Kommentar Jamaika in Schleswig-Holstein: Heiraten tut nicht weh
Es steckt viel Grün im Jamaika-Koalitionsvertrag in Schleswig-Holstein. Auch die CDU kann nicht klagen. Paradiesisch wird es trotzdem nicht.
J amaika liegt künftig in Schleswig-Holstein. Am Montagmorgen stimmten die Mitglieder der Grünen dem Koalitionsvertrag zu. Stolze 84,3 Prozent votierten für das ausgehandelte Vertragswerk mit CDU und FDP. Damit ist, sieben Wochen nach der Landtagswahl in Schleswig-Holstein, das „Jamaika“-Bündnis von CDU, Grünen und FDP so gut wie perfekt. Für die FDP muss am Montagabend zwar noch ein Kleiner Parteitag endgültig entscheiden. Dies galt aber als Formsache.
Das Ergebnis der Grünen ist beeindruckend, überrascht aber nur auf den ersten Blick. Denn es spiegelt vor allem zwei Dinge wider. Erstens: Die grünen Spitzenkräfte, Finanzministerin Monika Heinold und Umweltminister Robert Habeck, haben ihren Laden voll im Griff. Sie predigten, dass viel Grün im Koalitionsvertrag stecke – und die Basis glaubte ihnen gerne. Und zweitens steckt ja tatsächlich viel Grün mit drin, wo auch CDU und FDP mit draufsteht. An eine liberale Drogenpolitik will man sich wagen, sich für die Homo-Ehe einsetzen, das Grundeinkommen modellartig ausprobieren, E-Mobilität und ÖPNV voranbringen – und die Energiewende sowieso. Alles Punkte, die der grünen Wählerschaft am Herzen liegen. Ist Jamaika also tatsächlich ein grünes Paradies?
Jedenfalls erwecken die oben genannten Punkte den Eindruck, als hätte vor allem die CDU recht wenig Grund zur Freude am schwarz-grün-gelben-Mix.
Tatsächlich stellt aber auch sie das Vertragswerk als großen Erfolg heraus. Weil sie zwar weiß, dass sie ihren Juniorpartnern viele Zugeständnisse gemacht hat. Andererseits, und das ist mindestens genauso wichtig für das CDU-Binnenklima, werden viele Punkte der eigenen Wählerschaft kaum weh tun.

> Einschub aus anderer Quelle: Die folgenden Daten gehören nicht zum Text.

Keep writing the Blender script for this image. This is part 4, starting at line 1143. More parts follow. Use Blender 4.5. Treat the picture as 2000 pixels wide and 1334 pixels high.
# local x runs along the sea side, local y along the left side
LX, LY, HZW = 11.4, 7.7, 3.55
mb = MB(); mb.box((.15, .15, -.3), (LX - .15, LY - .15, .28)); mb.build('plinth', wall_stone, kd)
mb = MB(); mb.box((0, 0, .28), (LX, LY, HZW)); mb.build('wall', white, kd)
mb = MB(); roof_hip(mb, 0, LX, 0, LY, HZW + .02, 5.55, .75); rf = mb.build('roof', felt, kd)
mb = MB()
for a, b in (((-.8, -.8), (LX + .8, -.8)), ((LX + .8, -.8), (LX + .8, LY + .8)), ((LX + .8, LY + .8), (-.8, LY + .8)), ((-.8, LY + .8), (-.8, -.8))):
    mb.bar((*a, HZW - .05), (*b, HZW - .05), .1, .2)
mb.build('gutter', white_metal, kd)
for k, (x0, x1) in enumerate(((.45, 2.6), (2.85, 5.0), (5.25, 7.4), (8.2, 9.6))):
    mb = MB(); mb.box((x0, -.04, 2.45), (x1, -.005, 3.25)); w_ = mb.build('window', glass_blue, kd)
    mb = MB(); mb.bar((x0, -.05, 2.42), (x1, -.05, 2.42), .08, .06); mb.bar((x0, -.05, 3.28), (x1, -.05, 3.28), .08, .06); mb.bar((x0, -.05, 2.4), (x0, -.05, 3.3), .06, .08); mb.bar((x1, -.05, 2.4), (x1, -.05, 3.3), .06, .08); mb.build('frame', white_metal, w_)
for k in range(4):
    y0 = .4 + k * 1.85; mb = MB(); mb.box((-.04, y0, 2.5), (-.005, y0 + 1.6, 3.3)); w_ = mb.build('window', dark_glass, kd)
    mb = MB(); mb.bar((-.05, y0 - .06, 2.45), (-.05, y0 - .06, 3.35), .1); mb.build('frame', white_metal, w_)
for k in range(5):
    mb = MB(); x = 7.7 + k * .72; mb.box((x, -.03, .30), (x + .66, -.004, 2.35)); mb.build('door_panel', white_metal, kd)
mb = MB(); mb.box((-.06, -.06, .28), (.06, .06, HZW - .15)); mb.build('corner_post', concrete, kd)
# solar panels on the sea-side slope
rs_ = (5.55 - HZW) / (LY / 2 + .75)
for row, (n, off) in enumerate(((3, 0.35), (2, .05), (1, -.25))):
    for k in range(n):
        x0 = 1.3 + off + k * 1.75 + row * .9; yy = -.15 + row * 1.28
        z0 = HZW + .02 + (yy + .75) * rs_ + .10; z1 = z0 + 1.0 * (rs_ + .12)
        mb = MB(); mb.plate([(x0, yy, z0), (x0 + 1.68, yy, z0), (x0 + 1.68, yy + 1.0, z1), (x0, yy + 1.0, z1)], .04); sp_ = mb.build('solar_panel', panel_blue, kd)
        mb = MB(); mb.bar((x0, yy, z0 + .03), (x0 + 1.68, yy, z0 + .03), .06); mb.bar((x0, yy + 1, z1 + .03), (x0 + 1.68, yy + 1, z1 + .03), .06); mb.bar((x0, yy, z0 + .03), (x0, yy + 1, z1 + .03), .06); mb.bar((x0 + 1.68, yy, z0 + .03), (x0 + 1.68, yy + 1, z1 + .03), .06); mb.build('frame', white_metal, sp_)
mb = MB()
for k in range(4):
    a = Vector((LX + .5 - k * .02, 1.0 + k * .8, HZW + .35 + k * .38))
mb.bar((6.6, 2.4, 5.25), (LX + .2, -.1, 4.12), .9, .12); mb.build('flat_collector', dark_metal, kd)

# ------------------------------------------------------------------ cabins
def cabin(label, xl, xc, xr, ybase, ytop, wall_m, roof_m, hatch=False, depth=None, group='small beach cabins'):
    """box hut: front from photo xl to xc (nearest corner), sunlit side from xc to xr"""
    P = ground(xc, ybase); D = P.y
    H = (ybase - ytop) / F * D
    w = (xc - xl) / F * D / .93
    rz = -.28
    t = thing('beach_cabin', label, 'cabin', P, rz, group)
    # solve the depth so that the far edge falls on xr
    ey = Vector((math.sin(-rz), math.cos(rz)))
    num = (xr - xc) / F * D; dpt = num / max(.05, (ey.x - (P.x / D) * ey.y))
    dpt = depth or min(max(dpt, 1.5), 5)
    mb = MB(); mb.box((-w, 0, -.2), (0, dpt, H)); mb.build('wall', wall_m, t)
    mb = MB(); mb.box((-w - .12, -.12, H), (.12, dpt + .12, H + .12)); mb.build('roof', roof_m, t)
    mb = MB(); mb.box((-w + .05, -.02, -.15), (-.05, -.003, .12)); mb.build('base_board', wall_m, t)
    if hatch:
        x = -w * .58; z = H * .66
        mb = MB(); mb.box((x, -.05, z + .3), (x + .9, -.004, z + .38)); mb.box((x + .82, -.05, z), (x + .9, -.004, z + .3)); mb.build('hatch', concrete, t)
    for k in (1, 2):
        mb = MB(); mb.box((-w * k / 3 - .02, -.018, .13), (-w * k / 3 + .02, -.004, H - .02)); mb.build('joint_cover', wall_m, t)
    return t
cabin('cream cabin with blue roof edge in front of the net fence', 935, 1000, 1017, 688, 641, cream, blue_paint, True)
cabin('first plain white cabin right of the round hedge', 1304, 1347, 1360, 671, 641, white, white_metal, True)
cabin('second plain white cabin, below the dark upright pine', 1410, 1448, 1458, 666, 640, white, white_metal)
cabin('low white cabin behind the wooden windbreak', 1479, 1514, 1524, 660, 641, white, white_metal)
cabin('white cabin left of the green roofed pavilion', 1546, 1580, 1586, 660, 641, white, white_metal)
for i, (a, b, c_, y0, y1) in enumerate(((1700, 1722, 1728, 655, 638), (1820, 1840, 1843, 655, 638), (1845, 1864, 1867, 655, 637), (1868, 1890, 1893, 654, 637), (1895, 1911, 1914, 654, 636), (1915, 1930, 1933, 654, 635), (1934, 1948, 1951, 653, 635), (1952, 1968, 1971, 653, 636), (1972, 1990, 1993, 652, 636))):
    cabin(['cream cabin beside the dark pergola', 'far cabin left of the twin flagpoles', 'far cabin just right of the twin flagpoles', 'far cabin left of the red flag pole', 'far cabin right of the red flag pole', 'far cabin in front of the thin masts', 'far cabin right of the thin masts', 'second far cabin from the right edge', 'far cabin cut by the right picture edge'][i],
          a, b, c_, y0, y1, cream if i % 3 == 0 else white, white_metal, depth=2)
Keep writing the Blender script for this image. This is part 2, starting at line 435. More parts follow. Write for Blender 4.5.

Wen kümmern überkommene Werte?
Daniel Günther, der neue moderne Konservative, der mit seinen 43 Jahren und frischem Auftreten für einen Generationenwechsel steht, hat am Freitag die Delegierten locker von der Partnerschaft mit den Grünen überzeugen können. Ohne Gegenstimme nickte der CDU-Parteitag den Vertrag ab, obwohl ein paar zentrale Wahlversprechen nicht umzusetzen sind: Größere Abstände etwa zwischen Siedlungen und Windkraftanlagen, die am Veto der Grünen scheiterten.
Trotzdem gab es kaum Widerworte. Die CDU ist halt die CDU. Da zählt ein Ministerpräsident eben viel mehr als irgendwelche Leitlinien oder Wahlversprechen. Zumal in der Bildungspolitik der Wechsel von G8 auf G9 fast wie versprochen umgesetzt wird – und mächtig in den Verkehr investiert werden darf. Da lässt man sich dann gerne liberalisieren und trauert nicht irgendwelchen Wertevorstellungen nach, die eh längst überholt sind. Stichwort Homo-Ehe.
Für die lässt sich auch die FDP um ihren Landeschef Heiner Garg, der mit einem Mann zusammen ist, feiern. Hinzu kommen viele Vereinbarungen, die unternehmerfreundlich sind und liberale Wirtschaftspolitik zulassen.
Bei Wirtschaft und Verkehr ist Jamaika kein grünes Paradies, ein paar Radwegen zum Trotz. Beim Rest schon eher – sofern sich die Grünen in den vielen Detailfragen, die im Vertrag bewusst offen gelassen wurden, durchsetzen können. Die Basis glaubt an den Traum vom Paradies.